Yesterday I heard a Trappist Monk talking about a conscious contact with God. When he was closing his talk, he said that the beginning of humility was to recognize that our lives are unmanageable. Then he said that in AA this is an essential. But he said that it wasn’t essential to go through the pain of alcoholism to find this out.

Years ago I remember a psychiatrist speaking about almost the same thing. He said that it is only when people get older and are in their late sixties or seventies, that they then begin to realize for the first time the truth about their lives. For the first time they have time to look back and reflect on things they never looked at before. Many have regrets that knowing what they know now, that they never made the changes to improve their lives. He then said, on average, that alcoholics in recovery in AA have to do this at a much earlier age and are able to make these changes.

I was thinking about these two things today. Being an alcoholic and having to surrender and accept that I was not only powerless over alcohol but how unmanageable my life was. And then having to look back on my life and find the truth about my life and to begin to make the changes necessary to stay sober.
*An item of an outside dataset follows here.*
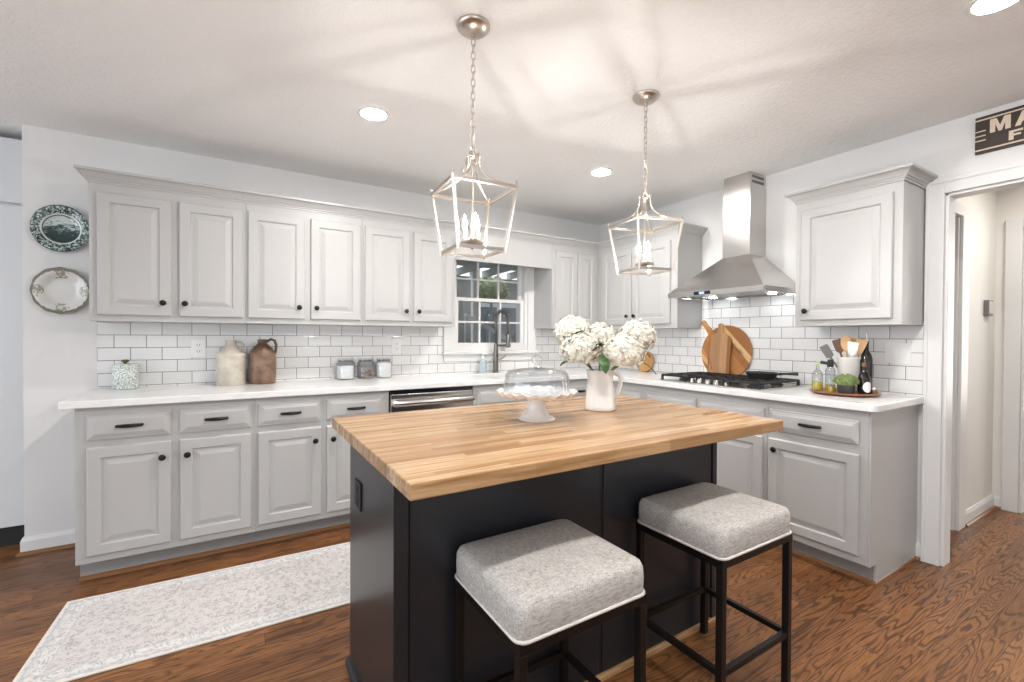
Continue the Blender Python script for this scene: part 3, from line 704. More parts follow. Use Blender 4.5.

Underlying both of these thoughts is what that monk said about the pain the alcoholic has to undergo, in order to realize how unmanageable his life is. For me that was hitting my bottom. I don’t know what would have happened to me without the pain. Pain woke me up. It was absolutely necessary. It was unavoidable if I was to survive and get sober. I look back at that pain with a great deal of gratitude. I never want to forget it.

Like Bill said, pain is the touchstone of all spiritual growth. Growing along spiritual lines was unavoidable, if I wanted to stay sober. Just think, I not only have been able to become aware of just how unmanageable a life I had at middle age, but I found out what was wrong with me and was able to make changes in my life, with the help of my higher power and those who came before me in this program. But all this was necessary. The only other choice for me was to die an alcoholic death.

I was thinking about all this and being grateful for the rescue AA offered me. Add to that I am so grateful that I was given the grace to be an alcoholic. Where would I be without my alcoholism?